Coastlines of emergence

Raised beaches/shorelines

These areas were once wave-cut platforms, but they are now at a higher level than the present sea level. Often, they are old cliff lines with wave-cut notches, caves, arches and stacks behind and above the current beach. The beach was formed when the sea was at that level, but it has since depleted. Raised beaches are common in Scotland, normally at levels of 8m, 15m and 30m (approximate due to differential uplift). On the Isle of Arran near Drumadoon there is a raised beach with many features including King’s Cave. Portland in Dorset is also a raised beach

Coastal Plains/Marine Platform

This is a section of low-lying land adjacent to a coast. Normally, they are separate from the rest of the land due to the presence of nearby landforms.

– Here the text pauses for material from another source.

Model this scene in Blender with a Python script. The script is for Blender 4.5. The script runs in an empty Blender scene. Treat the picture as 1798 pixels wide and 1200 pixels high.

They can form by starting as a continental shelf (flat piece of land below sea level). As sea level falls, land is exposed forming a coastal plain. Alternatively, they form through transportation and deposition of rock, soil and other sediment by river currents into the ocean, forming a build-up. In Western South America, there is a large coastal plain between Andes Mountains and Pacific Ocean.

Relict cliffs

This is basically just a part of a raised beach, but more specifically, it is the old cliff which has survive destructive processes. They display features like caves, arches and stacks. King’s Cave on the Isle of Arran is found on a relict cliff.

Raised mudflats

These are similar to raised beaches but take the form of a mudflat instead. The raised stretch follows the regular pattern of a mudflat. It is a sheltered area with pioneer species like halophytes. As sea levels have fallen in the past, the salt marsh grows wider and streams form along it, creating new base levels.